◆ SHORT PROBLEM: Quote every line below exactly as it reads.

─── DATA PROVIDED

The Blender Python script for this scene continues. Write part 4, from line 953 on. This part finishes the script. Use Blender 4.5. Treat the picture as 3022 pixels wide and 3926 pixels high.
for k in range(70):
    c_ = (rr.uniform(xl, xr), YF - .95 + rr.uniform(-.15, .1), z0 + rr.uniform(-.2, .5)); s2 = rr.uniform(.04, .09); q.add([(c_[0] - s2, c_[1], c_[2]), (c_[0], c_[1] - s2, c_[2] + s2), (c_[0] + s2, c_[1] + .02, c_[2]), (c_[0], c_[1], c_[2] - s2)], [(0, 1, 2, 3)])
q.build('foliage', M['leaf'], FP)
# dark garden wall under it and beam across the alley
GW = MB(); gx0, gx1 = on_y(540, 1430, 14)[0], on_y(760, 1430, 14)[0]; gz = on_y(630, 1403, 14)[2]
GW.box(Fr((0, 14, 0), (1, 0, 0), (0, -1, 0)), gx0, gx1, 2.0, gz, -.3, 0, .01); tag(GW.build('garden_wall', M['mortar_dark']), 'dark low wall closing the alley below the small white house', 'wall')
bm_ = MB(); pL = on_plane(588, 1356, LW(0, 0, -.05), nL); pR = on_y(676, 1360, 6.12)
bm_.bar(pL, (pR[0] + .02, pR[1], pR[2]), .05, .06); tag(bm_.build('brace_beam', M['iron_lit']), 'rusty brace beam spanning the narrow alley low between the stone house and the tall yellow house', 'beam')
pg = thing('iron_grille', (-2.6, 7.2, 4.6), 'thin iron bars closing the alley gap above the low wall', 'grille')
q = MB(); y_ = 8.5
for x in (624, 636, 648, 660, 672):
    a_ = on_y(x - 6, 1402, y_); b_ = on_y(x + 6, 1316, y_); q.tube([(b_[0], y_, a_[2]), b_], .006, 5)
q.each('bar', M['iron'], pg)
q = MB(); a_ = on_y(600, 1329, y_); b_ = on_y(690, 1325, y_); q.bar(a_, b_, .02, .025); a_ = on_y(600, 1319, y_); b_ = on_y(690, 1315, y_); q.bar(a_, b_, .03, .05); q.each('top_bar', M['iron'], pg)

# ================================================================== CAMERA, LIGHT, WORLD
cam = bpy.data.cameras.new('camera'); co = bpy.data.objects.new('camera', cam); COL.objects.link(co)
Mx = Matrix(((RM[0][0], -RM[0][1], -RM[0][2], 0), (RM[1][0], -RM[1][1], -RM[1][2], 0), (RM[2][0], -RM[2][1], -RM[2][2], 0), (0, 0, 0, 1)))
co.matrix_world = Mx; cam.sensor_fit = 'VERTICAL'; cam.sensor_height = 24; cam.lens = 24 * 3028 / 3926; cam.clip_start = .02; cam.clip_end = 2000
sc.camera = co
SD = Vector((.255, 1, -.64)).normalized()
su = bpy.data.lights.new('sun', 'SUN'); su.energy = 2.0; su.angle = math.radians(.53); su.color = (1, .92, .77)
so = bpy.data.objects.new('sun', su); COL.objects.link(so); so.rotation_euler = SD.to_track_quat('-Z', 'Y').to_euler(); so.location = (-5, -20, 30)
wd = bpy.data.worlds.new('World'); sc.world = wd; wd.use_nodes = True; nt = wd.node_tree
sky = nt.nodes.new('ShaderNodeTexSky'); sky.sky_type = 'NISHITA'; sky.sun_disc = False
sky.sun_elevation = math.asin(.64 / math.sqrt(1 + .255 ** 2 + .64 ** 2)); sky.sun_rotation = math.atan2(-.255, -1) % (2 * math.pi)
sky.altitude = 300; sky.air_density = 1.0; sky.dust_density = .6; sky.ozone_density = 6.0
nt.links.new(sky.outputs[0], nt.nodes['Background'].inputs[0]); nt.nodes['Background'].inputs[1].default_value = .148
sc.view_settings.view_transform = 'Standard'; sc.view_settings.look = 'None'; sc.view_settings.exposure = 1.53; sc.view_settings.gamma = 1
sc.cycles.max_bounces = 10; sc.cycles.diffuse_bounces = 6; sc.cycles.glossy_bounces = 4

──────

◆ WORKED ANSWER:
The Blender Python script for this scene continues. Write part 4, from line 953 on. This part finishes the script. Use Blender 4.5. Treat the picture as 3022 pixels wide and 3926 pixels high.
for k in range(70):
    c_ = (rr.uniform(xl, xr), YF - .95 + rr.uniform(-.15, .1), z0 + rr.uniform(-.2, .5)); s2 = rr.uniform(.04, .09); q.add([(c_[0] - s2, c_[1], c_[2]), (c_[0], c_[1] - s2, c_[2] + s2), (c_[0] + s2, c_[1] + .02, c_[2]), (c_[0], c_[1], c_[2] - s2)], [(0, 1, 2, 3)])
q.build('foliage', M['leaf'], FP)
# dark garden wall under it and beam across the alley
GW = MB(); gx0, gx1 = on_y(540, 1430, 14)[0], on_y(760, 1430, 14)[0]; gz = on_y(630, 1403, 14)[2]
GW.box(Fr((0, 14, 0), (1, 0, 0), (0, -1, 0)), gx0, gx1, 2.0, gz, -.3, 0, .01); tag(GW.build('garden_wall', M['mortar_dark']), 'dark low wall closing the alley below the small white house', 'wall')
bm_ = MB(); pL = on_plane(588, 1356, LW(0, 0, -.05), nL); pR = on_y(676, 1360, 6.12)
bm_.bar(pL, (pR[0] + .02, pR[1], pR[2]), .05, .06); tag(bm_.build('brace_beam', M['iron_lit']), 'rusty brace beam spanning the narrow alley low between the stone house and the tall yellow house', 'beam')
pg = thing('iron_grille', (-2.6, 7.2, 4.6), 'thin iron bars closing the alley gap above the low wall', 'grille')
q = MB(); y_ = 8.5
for x in (624, 636, 648, 660, 672):
    a_ = on_y(x - 6, 1402, y_); b_ = on_y(x + 6, 1316, y_); q.tube([(b_[0], y_, a_[2]), b_], .006, 5)
q.each('bar', M['iron'], pg)
q = MB(); a_ = on_y(600, 1329, y_); b_ = on_y(690, 1325, y_); q.bar(a_, b_, .02, .025); a_ = on_y(600, 1319, y_); b_ = on_y(690, 1315, y_); q.bar(a_, b_, .03, .05); q.each('top_bar', M['iron'], pg)

# ================================================================== CAMERA, LIGHT, WORLD
cam = bpy.data.cameras.new('camera'); co = bpy.data.objects.new('camera', cam); COL.objects.link(co)
Mx = Matrix(((RM[0][0], -RM[0][1], -RM[0][2], 0), (RM[1][0], -RM[1][1], -RM[1][2], 0), (RM[2][0], -RM[2][1], -RM[2][2], 0), (0, 0, 0, 1)))
co.matrix_world = Mx; cam.sensor_fit = 'VERTICAL'; cam.sensor_height = 24; cam.lens = 24 * 3028 / 3926; cam.clip_start = .02; cam.clip_end = 2000
sc.camera = co
SD = Vector((.255, 1, -.64)).normalized()
su = bpy.data.lights.new('sun', 'SUN'); su.energy = 2.0; su.angle = math.radians(.53); su.color = (1, .92, .77)
so = bpy.data.objects.new('sun', su); COL.objects.link(so); so.rotation_euler = SD.to_track_quat('-Z', 'Y').to_euler(); so.location = (-5, -20, 30)
wd = bpy.data.worlds.new('World'); sc.world = wd; wd.use_nodes = True; nt = wd.node_tree
sky = nt.nodes.new('ShaderNodeTexSky'); sky.sky_type = 'NISHITA'; sky.sun_disc = False
sky.sun_elevation = math.asin(.64 / math.sqrt(1 + .255 ** 2 + .64 ** 2)); sky.sun_rotation = math.atan2(-.255, -1) % (2 * math.pi)
sky.altitude = 300; sky.air_density = 1.0; sky.dust_density = .6; sky.ozone_density = 6.0
nt.links.new(sky.outputs[0], nt.nodes['Background'].inputs[0]); nt.nodes['Background'].inputs[1].default_value = .148
sc.view_settings.view_transform = 'Standard'; sc.view_settings.look = 'None'; sc.view_settings.exposure = 1.53; sc.view_settings.gamma = 1
sc.cycles.max_bounces = 10; sc.cycles.diffuse_bounces = 6; sc.cycles.glossy_bounces = 4